MEXICO CITY — A blunt critique of Mexican bread by a British baker sparked a cascade of social media outrage, ultimately leading to a public apology.
In an interview for a food-themed podcast that resurfaced online, Richard Hart, the co-founder of Green Rhino bakery in Mexico City and a well-known figure in international baking circles, said Mexicans ''don't really have much of a bread culture,'' adding that ''They make sandwiches on these white, ugly rolls that are pretty cheap and industrially made.''
His comments quickly rippled across Instagram, TikTok and X, with many Mexicans accusing him of being dismissive and insulting of Mexico's traditional breads.
What began as a dispute over bread soon ignited a national debate over food identity — not only over who defines Mexican culinary traditions, but also over the growing influence of foreigners in a capital already tense from a surge of U.S. expatriates and tourists.
''He offended the community of bakers in Mexico and all the people in Mexico who like bread, which is almost everyone," said Daniela Delgado, a university student in Mexico City.

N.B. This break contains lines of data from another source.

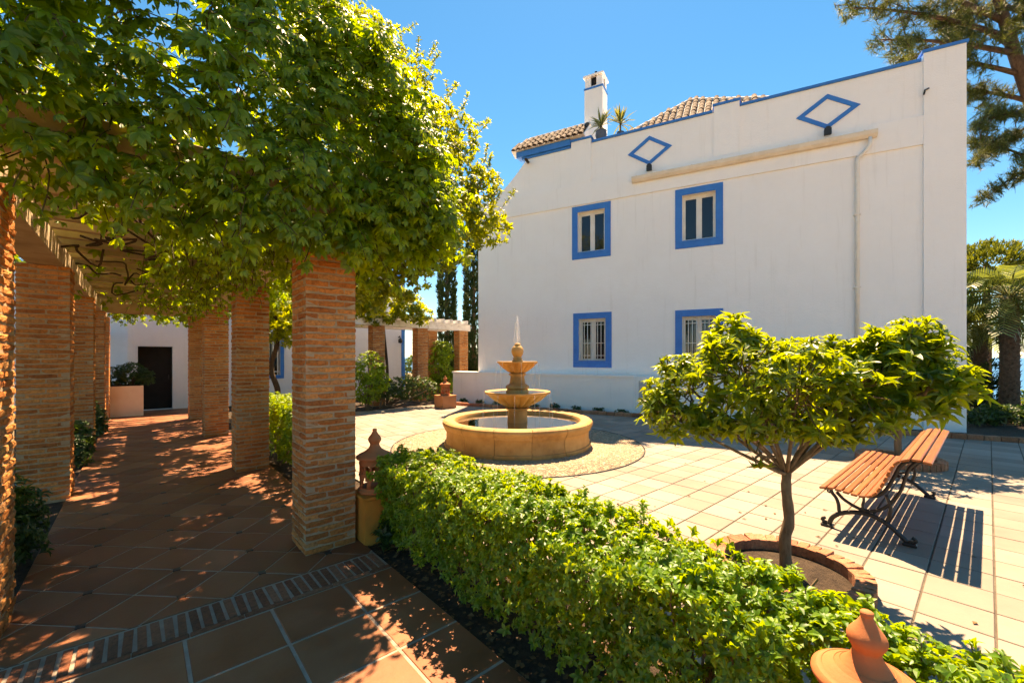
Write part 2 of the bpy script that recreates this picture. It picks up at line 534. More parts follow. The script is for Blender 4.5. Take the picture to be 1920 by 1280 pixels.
def Rz(a): return np.array([(math.cos(a), -math.sin(a), 0), (math.sin(a), math.cos(a), 0), (0, 0, 1)])
def Rx(a): return np.array([(1, 0, 0), (0, math.cos(a), -math.sin(a)), (0, math.sin(a), math.cos(a))])
def Ry(a): return np.array([(math.cos(a), 0, math.sin(a)), (0, 1, 0), (-math.sin(a), 0, math.cos(a))])

def whorl_tpl(n, el0, el1, w, seed, curl=-0.15, fold=0.06, small=False, stem=0.5, wide=0.55):
    """leaves set round a short shoot along +z, inner ones upright, outer ones spreading"""
    rs = np.random.RandomState(seed)
    parts = []
    for i in range(n):
        u = i / max(1, n - 1)
        a = i * 2.399 + rs.uniform(-.25, .25)
        el = el0 + (el1 - el0) * u + rs.uniform(-.15, .15)
        L = (0.7 + 0.4 * (1 - abs(u - 0.35))) * rs.uniform(.8, 1.1)
        t = (leaf_small if small else leaf_tpl)(w, curl + rs.uniform(-.08, .05), fold, wide)
        parts.append(xf(t, Rz(a) @ Rx(el), L, (0, 0, stem * (u - 1) * 1.0)))
    return combine(parts)

def palmate_tpl(seed):
    rs = np.random.RandomState(seed)
    parts = []
    for k, a in enumerate((-1.25, -0.62, 0, 0.62, 1.25)):
        L = (0.72, 0.92, 1.05, 0.92, 0.72)[k] * rs.uniform(.9, 1.1)
        parts.append(xf(leaf_tpl(0.40, -0.2 + rs.uniform(-.1, .06), 0.07, 0.52), Rz(-a + rs.uniform(-.1, .1)) @ Rx(rs.uniform(-.3, .05)), L, (0, 0, 0)))
    return combine(parts)

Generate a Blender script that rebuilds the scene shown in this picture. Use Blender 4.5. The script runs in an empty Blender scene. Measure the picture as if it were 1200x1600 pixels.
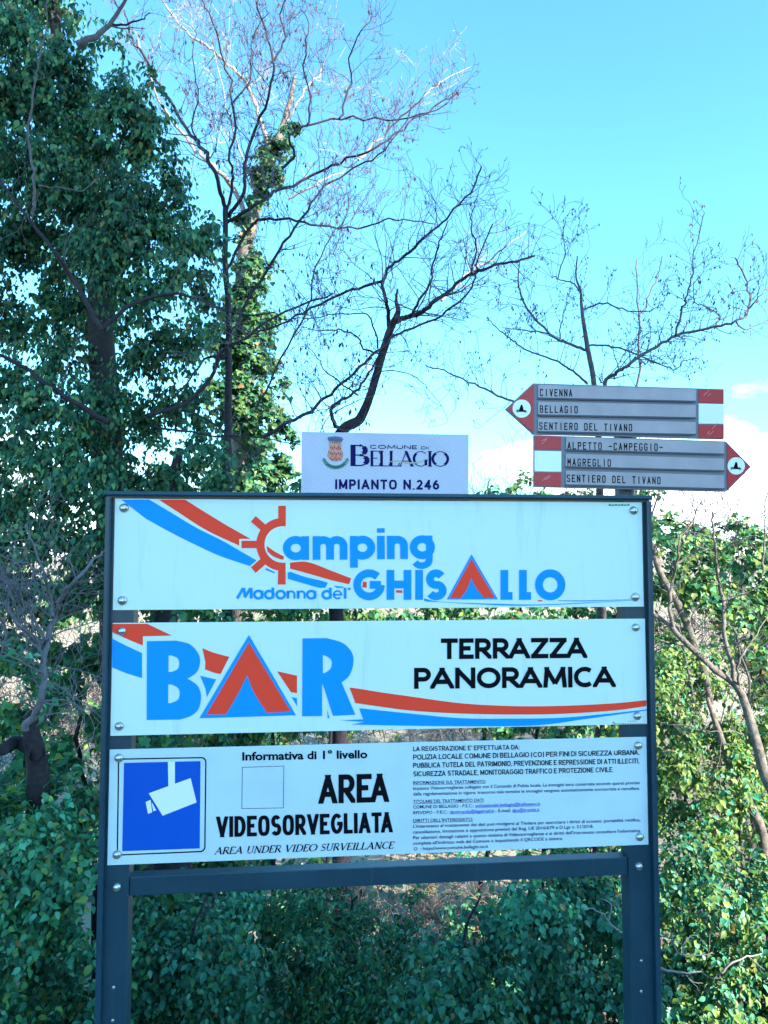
import bpy, bmesh, math, random, os
import numpy as np
from mathutils import Vector, Matrix
from mathutils.geometry import tessellate_polygon

S = bpy.context.scene
COL = S.collection
rnd = random.Random(7)
rng = np.random.default_rng(7)

# ------------------------------------------------------------------ camera
EYE = 1.73                      # height of the top edge of the top panel above the verge
CAMP = Vector((-0.1872, -1.7989, EYE - 0.1328))
PITCH, YAW, ROLL, FPX = math.radians(3.34), math.radians(5.68), math.radians(0.01), 1200.0
FW = Vector((math.sin(YAW)*math.cos(PITCH), math.cos(YAW)*math.cos(PITCH), math.sin(PITCH)))
R0 = Vector((math.cos(YAW), -math.sin(YAW), 0)); U0 = R0.cross(FW)
RT = R0*math.cos(ROLL) + U0*math.sin(ROLL); UP = -R0*math.sin(ROLL) + U0*math.cos(ROLL)
cd = bpy.data.cameras.new('camera'); cam = bpy.data.objects.new('camera', cd); COL.objects.link(cam)
cd.sensor_fit = 'VERTICAL'; cd.sensor_height = 36; cd.lens = 27.0
cd.clip_start = 0.05; cd.clip_end = 3000
M = Matrix.Identity(4)
for i in range(3):
    M[i][0] = RT[i]; M[i][1] = UP[i]; M[i][2] = -FW[i]; M[i][3] = CAMP[i]
cam.matrix_world = M
S.camera = cam

# ------------------------------------------------------------------ light
SUN_E, SUN_R = math.radians(27), math.radians(135)
SKY = 0.13
EXPO = 2.08
w = bpy.data.worlds.new('World'); S.world = w; w.use_nodes = True
nt = w.node_tree; bg = nt.nodes['Background']
CLOFF = (3.1, 1.7, 0.0)
sky = nt.nodes.new('ShaderNodeTexSky'); sky.sky_type = 'NISHITA'; sky.sun_disc = False
sky.sun_elevation = SUN_E; sky.sun_rotation = SUN_R; sky.altitude = 700; sky.air_density = 1.0; sky.dust_density = 0.6; sky.ozone_density = 1.0
tint = nt.nodes.new('ShaderNodeMix'); tint.data_type = 'RGBA'; tint.blend_type = 'MULTIPLY'; tint.inputs[0].default_value = 1
tint.inputs[7].default_value = (0.47, 0.97, 1.08, 1)
nt.links.new(sky.outputs[0], tint.inputs[6])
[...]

‘Don't mess with the bolillo'
Social media was soon flooded with memes, reaction videos, and passionate defenses of Mexican bread. Users took to social media to praise everyday staples — from the crusty bolillos used for tortas to the iconic conchas found in neighborhood bakeries. In many cases, these simple street foods act as a uniting factor across social groups and classes, and often cut to the core of the country's cultural identity.
While wheat bread was introduced to Mexico during the colonial period, the classic food staple evolved into a distinct national tradition, blending European techniques with local tastes and ingredients. Today, small neighborhood bakeries remain central to daily life in cities and towns, serving as social hubs as well as food sources.